Leadership: The audit phase frequently reveals that the active program is significantly smaller than the apparent program. This is good news for migration scope but can create stakeholder confusion if the discovery isn't framed correctly upfront. We build a pre-migration scope briefing into every SFMC migration engagement. The campaign analytics and performance insights service maintains performance visibility throughout the transition.
Why Propel for Your SFMC to Braze Migration
Propel is a certified Braze partner with enterprise migration experience that includes the full complexity of large SFMC accounts. Our practice covers AMPscript-to-Liquid conversion, Business Unit suppression consolidation, Salesforce CRM integration bridging, and the lifecycle strategy review that every Canvas rebuild should include.
Talk to a Propel operator about your SFMC to Braze migration.
Frequently Asked Questions
How long does an SFMC to Braze migration take?
14–20 weeks for a typical enterprise account with multiple Business Units, active AMPscript templates, and app channels.

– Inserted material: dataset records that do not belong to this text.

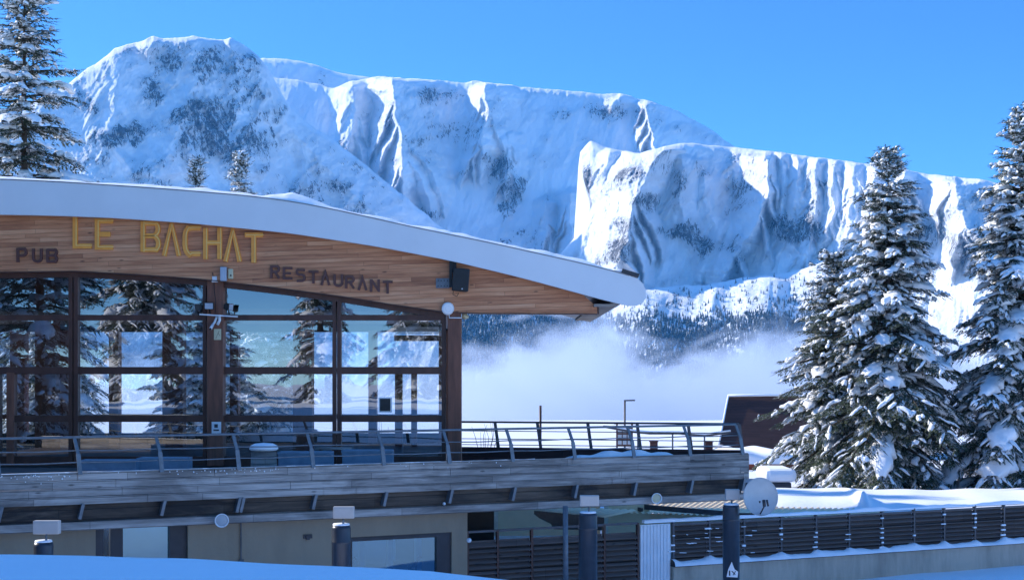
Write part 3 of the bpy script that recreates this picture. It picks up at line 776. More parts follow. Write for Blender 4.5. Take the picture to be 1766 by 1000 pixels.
g.tube([P(1057, 466, YF + .05), P(1075, 468, YF + .05), P(1098, 473.5, YF + .05)], [.03, .045, .03], 8); g.build('snow_lip', M['snow'], roof)
g = MB(); g.strip(poly([(x, y - .9) for x, y in T], YF), poly([(x, y + 1.0) for x, y in T], YF), YF - .012, YF + .09); g.build('edge_trim', simple('grey_edge_trim', (.22, .22, .23), .4), roof)
# larch cladding under the fascia
wb = [(-700, 478), (-300, 472), (0, 469), (130, 467), (240, 473), (350, 481), (470, 495), (580, 509), (680, 525), (765, 537), (830, 540), (1030, 541)]
xs2 = sorted(set(list(np.linspace(-700, 1000, 50)) + [1010, 1030]))
WT = [(x, y - (10 if x < 900 else 4)) for x, y in smooth_curve(fbot, xs2)]
WT = [(x, y) if x < 1005 else (x, 512 + (x - 1010) * .9) for x, y in WT]
WB = interp_curve(wb, xs2)
mb = MB(); mb.strip(poly(WT, YW), poly(WB, YW), YW, YW + .25)
clad = mb.build('cladding', M['cladding'], bld)
mb = MB(); mb.box(X_(1031, YW), X_(1031, YW) + .03, YW - .01, YW + .27, Z_(541.5, YW), Z_(528, YW)); mb.build('end_cap', M['frame'], bld)
mb = MB(); mb.strip(poly([(x, y + 0) for x, y in WB], YW), poly([(x, y + 1.5) for x, y in WB], YW), YW - .03, YW + .26); mb.build('drip_edge', M['frame'], bld)
# soffit end piece under the roof tip
mb = MB(); mb.prism(poly([(1024, 524), (1060, 524.5), (1060, 528), (1024, 529)], YF + .2), YF + .2, YF + 10); mb.build('soffit', M['grey_wood'], bld)
# header under the cladding
hd = [(x, y) for x, y in WB if x <= 765] + [(765, 537)]
mb = MB(); mb.strip(poly(hd, YG), poly([(x, y + 11) for x, y in hd], YG), YG - .12, YG + .08); mb.build('header_beam', M['frame'], bld)
FLO = 3.25
GX0, GX1 = X_(-700, YG), X_(795, YG)
def vpost(pa, pb, ytop, y=YG, d0=-.1, d1=.1, m='frame', z0=FLO, name='mullion'):
    b = MB(); b.box(X_(pa, y), X_(pb, y), y + d0, y + d1, z0, Z_(ytop, y)); return b.build(name, M[m], bld, bevel=.006)
for pa, pb, yt in [(-640, -600, 470), (-420, -402, 470), (-200, -160, 470), (-18, -3, 470), (120, 127, 470), (129, 136.5, 470), (351, 357, 483), (574, 580, 508), (582, 589, 508), (762, 769, 535)]:
    vpost(pa, pb, yt)
vpost(361, 388, 478, d0=-.26, d1=.1, m='post', name='timber_post')
vpost(773, 796, 534, d0=-.3, d1=.2, m='post', name='timber_post')
vpost(-3, 2, 640, d0=-.08); vpost(14, 27, 642, d0=-.12, name='door_frame', m='post')
bays = [(-600, -420), (-402, -200), (-160, -18), (-3, 120), (136.5, 351), (388, 574), (589, 762)]
ri = 0
for a, b in bays:
    for (y0, y1) in ((543, 552.5), (632.5, 645), (716, 727)):
        if (a, b) == (-3, 120) and y0 > 700: a2 = 27
        else: a2 = a
        m_ = MB(); m_.box(X_(a2, YG), X_(b, YG), YG - .09, YG + .07, Z_(y1, YG), Z_(y0, YG)); m_.build('transom', M['frame'], bld, bevel=.005)
    m_ = MB(); m_.box(X_(a, YG), X_(b, YG), YG - .06, YG + .05, FLO, FLO + .22); m_.build('kick_board', M['frame'], bld)
    # panes: one per opening
    rows = [(None, 543), (552.5, 632.5), (645, 716), (727, 800)]
    for y0, y1 in rows:
        if y0 is None:
            hx = [a] + [x for x, _ in WB if a < x < b] + [b]
            top = interp_curve(wb, hx); pl = [(x, y + 10) for x, y in top] + [(b, 543), (a, 543)]
            m_ = MB(); vs = [(X_(x, YG), YG, Z_(y, YG)) for x, y in pl]; m_.add(vs, [tuple(range(len(vs)))])
        else:
            m_ = MB(); m_.add([(X_(a, YG), YG, Z_(y0, YG)), (X_(b, YG), YG, Z_(y0, YG)), (X_(b, YG), YG, Z_(y1, YG)), (X_(a, YG), YG, Z_(y1, YG))], [(0, 1, 2, 3)])
        ri += 1
        me_ = m_.build('window_pane', M['glass'], bld)
        me_.rotation_euler = (0, 0, 0)
# inside: floor, ceiling beam zone, rear wall with its own glazing
RX0, RX1 = X_(-700, YR) + 1, X_(768, YR) + .2
RX1 = X_(789, YR)
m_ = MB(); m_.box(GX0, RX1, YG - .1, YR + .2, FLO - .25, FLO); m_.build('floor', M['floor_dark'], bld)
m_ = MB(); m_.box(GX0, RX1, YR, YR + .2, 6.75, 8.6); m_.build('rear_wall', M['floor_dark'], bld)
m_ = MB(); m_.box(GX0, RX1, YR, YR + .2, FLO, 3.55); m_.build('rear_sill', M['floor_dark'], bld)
m_ = MB(); m_.box(GX0, RX1, YR - .02, YR + .1, Z_(645, YR), Z_(634, YR)); m_.box(GX0, RX1, YR - .02, YR + .1, Z_(722, YR), Z_(714, YR)); m_.build('rear_transom', M['frame'], bld)
for pa, pb in [(-330, -300), (-150, -120), (20, 45), (85, 120), (190, 206), (282, 312), (398, 412), (636, 650), (757, 775)]:
    x0 = X_(pa, YR); x1 = min(X_(pb, YR), RX1 - .01)
    if x1 <= x0: continue
    m_ = MB(); m_.box(x0, x1, YR - .15, YR + .25, FLO, 6.8); m_.build('rear_post', M['post'], bld)
for pa, pb in [(505, 538), (285, 315), (60, 95)]:
    m_ = MB(); m_.box(X_(pa, 40), X_(pb, 40), 40, 40.45, FLO, 8.4); m_.build('inner_column', M['post'], bld)
for pa, pb in [(681, 694), (709, 719)]:
    m_ = MB(); m_.box(X_(pa, 42), X_(pb, 42), 42, 42.12, FLO, Z_(640, 42)); m_.build('lobby_post', M['post'], bld)
m_ = MB(); m_.add([(GX0, YR + .1, 3.5), (RX1, YR + .1, 3.5), (RX1, YR + .1, 6.75), (GX0, YR + .1, 6.75)], [(0, 1, 2, 3)]); m_.build('rear_glazing', M['glass_rear'], bld)
# right side wall: slim frame, glass
m_ = MB(); m_.box(RX1 - .08, RX1, YG + .2, YR, FLO, FLO + .3); m_.box(RX1 - .08, RX1, YG + .2, YR, 6.7, 7.0); m_.build('side_rail', M['frame'], bld)
m_ = MB(); m_.box(RX1 - .03, RX1 - .01, YG + .2, YR, 7.0, 7.6); m_.build('side_wall', M['cladding'], bld)
# inner ceiling
m_ = MB(); m_.box(GX0, RX1 - .1, YG + .3, YR, 7.0, 7.06); m_.build('ceiling', simple('dark_ceiling', (.08, .05, .035), .8), bld)
# blind at the rear glazing
bl = thing('roller_blind', 'white and dark roller blind half lowered inside the rightmost panes', 'blind', P(720, 588, 40))
m_ = MB()
for i in range(4): m_.box(X_(682, 40), X_(757, 40), 40, 40.05, Z_(566 + i * 3.2, 40), Z_(564 + i * 3.2, 40))
m_.build('slats', M['white'], bl)
m_ = MB(); m_.box(X_(680, 40), X_(757, 40), 39.95, 40.02, Z_(588, 40), Z_(578, 40)); m_.build('blind_box', M['frame'], bl)
pic = thing('poster', 'small dark poster with white border on the lower right pane', 'poster', P(664, 710, YG))
m_ = MB(); m_.box(X_(653, YG), X_(676, YG), YG - .02, YG - .008, Z_(711, YG), Z_(685, YG)); m_.build('border', M['white'], pic)
m_ = MB(); m_.box(X_(655.5, YG), X_(673.5, YG), YG - .03, YG - .021, Z_(708.5, YG), Z_(687, YG)); m_.build('print', M['floor_dark'], pic)

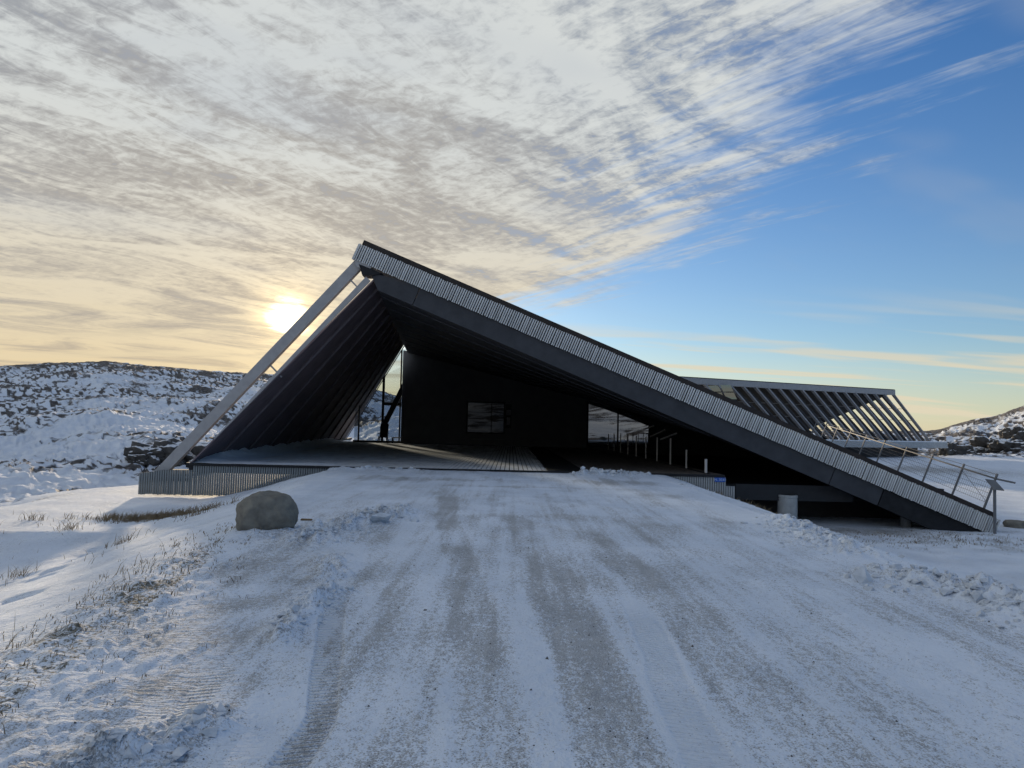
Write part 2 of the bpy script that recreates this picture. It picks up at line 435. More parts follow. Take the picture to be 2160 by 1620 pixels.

Smaller SFMC implementations with limited Journey complexity can complete in 10–12 weeks.
Can AMPscript be automatically converted to Liquid?
No. The languages are structurally incompatible and there is no automated conversion tool. Every AMPscript block must be manually rewritten in Liquid and tested against real user data.
What happens to Data Extensions that aren't used in active Journeys?
They stay in SFMC and are not migrated. Only Data Extensions actively used for Journey personalization, segmentation, or suppression need to transfer. This is one of the most common scope reduction opportunities in the audit phase.
How does multi-Business Unit structure translate to Braze?
Braze uses a single workspace structure, with audience segmentation and subscription groups handling the separation that SFMC manages through Business Units. For brands with strict regional or product-line data separation requirements, Braze's workspace configuration and data isolation capabilities need to be evaluated against your specific compliance and governance requirements.
What happens to Einstein features?
Braze's Intelligent Timing and Predictive Churn/Purchases models serve similar functions but operate differently and require a calibration period. Plan for 30–60 days of parallel running before relying on Braze's predictive features to replace Einstein-powered decisions.